• _RECORDS_

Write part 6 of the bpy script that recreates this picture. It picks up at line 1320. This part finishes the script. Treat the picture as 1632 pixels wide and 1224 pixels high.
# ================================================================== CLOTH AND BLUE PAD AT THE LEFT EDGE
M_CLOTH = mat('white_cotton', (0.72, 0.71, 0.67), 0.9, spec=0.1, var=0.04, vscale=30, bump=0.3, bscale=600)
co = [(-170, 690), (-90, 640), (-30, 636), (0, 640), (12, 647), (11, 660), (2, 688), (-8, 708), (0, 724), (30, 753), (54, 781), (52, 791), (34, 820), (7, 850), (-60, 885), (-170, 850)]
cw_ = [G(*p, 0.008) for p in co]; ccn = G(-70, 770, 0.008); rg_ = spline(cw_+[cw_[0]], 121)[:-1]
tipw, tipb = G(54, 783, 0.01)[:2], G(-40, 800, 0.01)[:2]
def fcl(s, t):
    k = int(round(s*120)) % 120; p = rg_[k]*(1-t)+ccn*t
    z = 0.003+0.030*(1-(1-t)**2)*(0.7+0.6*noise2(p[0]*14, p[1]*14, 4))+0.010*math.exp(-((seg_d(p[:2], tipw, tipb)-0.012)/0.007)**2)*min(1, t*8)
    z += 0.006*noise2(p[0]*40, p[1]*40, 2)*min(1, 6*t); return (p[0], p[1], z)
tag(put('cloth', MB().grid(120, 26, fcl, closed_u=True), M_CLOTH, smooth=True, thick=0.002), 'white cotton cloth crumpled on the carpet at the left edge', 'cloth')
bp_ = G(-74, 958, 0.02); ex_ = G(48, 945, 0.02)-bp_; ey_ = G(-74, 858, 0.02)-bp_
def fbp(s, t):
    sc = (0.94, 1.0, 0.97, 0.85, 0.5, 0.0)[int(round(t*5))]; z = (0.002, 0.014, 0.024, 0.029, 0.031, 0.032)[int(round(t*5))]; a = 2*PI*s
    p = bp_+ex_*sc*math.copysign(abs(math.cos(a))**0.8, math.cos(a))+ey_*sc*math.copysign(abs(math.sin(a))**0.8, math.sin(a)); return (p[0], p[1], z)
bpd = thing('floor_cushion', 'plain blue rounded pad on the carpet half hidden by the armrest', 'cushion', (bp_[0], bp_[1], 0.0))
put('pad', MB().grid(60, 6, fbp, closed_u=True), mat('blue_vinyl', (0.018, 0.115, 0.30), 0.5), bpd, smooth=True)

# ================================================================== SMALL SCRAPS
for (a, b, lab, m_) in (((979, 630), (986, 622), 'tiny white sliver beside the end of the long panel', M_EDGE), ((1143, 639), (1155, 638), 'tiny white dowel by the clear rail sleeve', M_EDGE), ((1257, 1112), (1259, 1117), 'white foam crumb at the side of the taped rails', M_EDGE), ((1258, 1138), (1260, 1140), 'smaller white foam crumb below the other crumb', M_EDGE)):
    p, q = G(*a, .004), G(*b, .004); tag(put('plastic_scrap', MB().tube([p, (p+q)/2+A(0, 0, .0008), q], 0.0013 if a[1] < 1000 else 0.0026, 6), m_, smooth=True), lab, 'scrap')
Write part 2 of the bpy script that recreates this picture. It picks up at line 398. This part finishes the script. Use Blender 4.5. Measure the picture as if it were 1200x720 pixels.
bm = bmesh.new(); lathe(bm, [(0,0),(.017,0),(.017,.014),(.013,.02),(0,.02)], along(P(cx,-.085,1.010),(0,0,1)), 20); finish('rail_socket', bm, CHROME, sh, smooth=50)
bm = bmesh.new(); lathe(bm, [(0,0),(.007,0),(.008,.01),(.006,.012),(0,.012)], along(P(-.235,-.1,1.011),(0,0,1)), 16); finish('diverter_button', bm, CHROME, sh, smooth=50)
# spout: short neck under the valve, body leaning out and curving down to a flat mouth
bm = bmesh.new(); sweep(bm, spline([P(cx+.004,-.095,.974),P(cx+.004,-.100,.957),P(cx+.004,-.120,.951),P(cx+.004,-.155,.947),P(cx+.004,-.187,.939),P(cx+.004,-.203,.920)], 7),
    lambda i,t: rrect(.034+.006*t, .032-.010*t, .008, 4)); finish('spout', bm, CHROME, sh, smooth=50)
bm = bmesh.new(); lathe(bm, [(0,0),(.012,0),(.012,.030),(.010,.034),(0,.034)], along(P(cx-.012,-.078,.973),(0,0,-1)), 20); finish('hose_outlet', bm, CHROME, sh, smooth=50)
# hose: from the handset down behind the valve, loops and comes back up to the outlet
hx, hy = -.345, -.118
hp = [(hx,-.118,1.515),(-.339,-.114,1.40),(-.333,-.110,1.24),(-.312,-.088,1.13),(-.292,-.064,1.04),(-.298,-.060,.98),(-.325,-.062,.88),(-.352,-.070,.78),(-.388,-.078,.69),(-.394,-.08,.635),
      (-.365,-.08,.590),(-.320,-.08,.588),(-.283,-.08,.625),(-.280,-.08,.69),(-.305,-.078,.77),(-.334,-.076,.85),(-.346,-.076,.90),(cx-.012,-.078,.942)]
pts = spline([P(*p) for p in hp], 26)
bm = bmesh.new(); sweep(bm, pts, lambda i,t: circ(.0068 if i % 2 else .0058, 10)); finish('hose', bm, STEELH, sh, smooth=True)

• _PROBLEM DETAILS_
Repeat the material from above exactly, word for word.

• _EXPECTED ANSWER_
Write part 6 of the bpy script that recreates this picture. It picks up at line 1320. This part finishes the script. Treat the picture as 1632 pixels wide and 1224 pixels high.
# ================================================================== CLOTH AND BLUE PAD AT THE LEFT EDGE
M_CLOTH = mat('white_cotton', (0.72, 0.71, 0.67), 0.9, spec=0.1, var=0.04, vscale=30, bump=0.3, bscale=600)
co = [(-170, 690), (-90, 640), (-30, 636), (0, 640), (12, 647), (11, 660), (2, 688), (-8, 708), (0, 724), (30, 753), (54, 781), (52, 791), (34, 820), (7, 850), (-60, 885), (-170, 850)]
cw_ = [G(*p, 0.008) for p in co]; ccn = G(-70, 770, 0.008); rg_ = spline(cw_+[cw_[0]], 121)[:-1]
tipw, tipb = G(54, 783, 0.01)[:2], G(-40, 800, 0.01)[:2]
def fcl(s, t):
    k = int(round(s*120)) % 120; p = rg_[k]*(1-t)+ccn*t
    z = 0.003+0.030*(1-(1-t)**2)*(0.7+0.6*noise2(p[0]*14, p[1]*14, 4))+0.010*math.exp(-((seg_d(p[:2], tipw, tipb)-0.012)/0.007)**2)*min(1, t*8)
    z += 0.006*noise2(p[0]*40, p[1]*40, 2)*min(1, 6*t); return (p[0], p[1], z)
tag(put('cloth', MB().grid(120, 26, fcl, closed_u=True), M_CLOTH, smooth=True, thick=0.002), 'white cotton cloth crumpled on the carpet at the left edge', 'cloth')
bp_ = G(-74, 958, 0.02); ex_ = G(48, 945, 0.02)-bp_; ey_ = G(-74, 858, 0.02)-bp_
def fbp(s, t):
    sc = (0.94, 1.0, 0.97, 0.85, 0.5, 0.0)[int(round(t*5))]; z = (0.002, 0.014, 0.024, 0.029, 0.031, 0.032)[int(round(t*5))]; a = 2*PI*s
    p = bp_+ex_*sc*math.copysign(abs(math.cos(a))**0.8, math.cos(a))+ey_*sc*math.copysign(abs(math.sin(a))**0.8, math.sin(a)); return (p[0], p[1], z)
bpd = thing('floor_cushion', 'plain blue rounded pad on the carpet half hidden by the armrest', 'cushion', (bp_[0], bp_[1], 0.0))
put('pad', MB().grid(60, 6, fbp, closed_u=True), mat('blue_vinyl', (0.018, 0.115, 0.30), 0.5), bpd, smooth=True)

# ================================================================== SMALL SCRAPS
for (a, b, lab, m_) in (((979, 630), (986, 622), 'tiny white sliver beside the end of the long panel', M_EDGE), ((1143, 639), (1155, 638), 'tiny white dowel by the clear rail sleeve', M_EDGE), ((1257, 1112), (1259, 1117), 'white foam crumb at the side of the taped rails', M_EDGE), ((1258, 1138), (1260, 1140), 'smaller white foam crumb below the other crumb', M_EDGE)):
    p, q = G(*a, .004), G(*b, .004); tag(put('plastic_scrap', MB().tube([p, (p+q)/2+A(0, 0, .0008), q], 0.0013 if a[1] < 1000 else 0.0026, 6), m_, smooth=True), lab, 'scrap')
Write part 2 of the bpy script that recreates this picture. It picks up at line 398. This part finishes the script. Use Blender 4.5. Measure the picture as if it were 1200x720 pixels.
bm = bmesh.new(); lathe(bm, [(0,0),(.017,0),(.017,.014),(.013,.02),(0,.02)], along(P(cx,-.085,1.010),(0,0,1)), 20); finish('rail_socket', bm, CHROME, sh, smooth=50)
bm = bmesh.new(); lathe(bm, [(0,0),(.007,0),(.008,.01),(.006,.012),(0,.012)], along(P(-.235,-.1,1.011),(0,0,1)), 16); finish('diverter_button', bm, CHROME, sh, smooth=50)
# spout: short neck under the valve, body leaning out and curving down to a flat mouth
bm = bmesh.new(); sweep(bm, spline([P(cx+.004,-.095,.974),P(cx+.004,-.100,.957),P(cx+.004,-.120,.951),P(cx+.004,-.155,.947),P(cx+.004,-.187,.939),P(cx+.004,-.203,.920)], 7),
    lambda i,t: rrect(.034+.006*t, .032-.010*t, .008, 4)); finish('spout', bm, CHROME, sh, smooth=50)
bm = bmesh.new(); lathe(bm, [(0,0),(.012,0),(.012,.030),(.010,.034),(0,.034)], along(P(cx-.012,-.078,.973),(0,0,-1)), 20); finish('hose_outlet', bm, CHROME, sh, smooth=50)
# hose: from the handset down behind the valve, loops and comes back up to the outlet
hx, hy = -.345, -.118
hp = [(hx,-.118,1.515),(-.339,-.114,1.40),(-.333,-.110,1.24),(-.312,-.088,1.13),(-.292,-.064,1.04),(-.298,-.060,.98),(-.325,-.062,.88),(-.352,-.070,.78),(-.388,-.078,.69),(-.394,-.08,.635),
      (-.365,-.08,.590),(-.320,-.08,.588),(-.283,-.08,.625),(-.280,-.08,.69),(-.305,-.078,.77),(-.334,-.076,.85),(-.346,-.076,.90),(cx-.012,-.078,.942)]
pts = spline([P(*p) for p in hp], 26)
bm = bmesh.new(); sweep(bm, pts, lambda i,t: circ(.0068 if i % 2 else .0058, 10)); finish('hose', bm, STEELH, sh, smooth=True)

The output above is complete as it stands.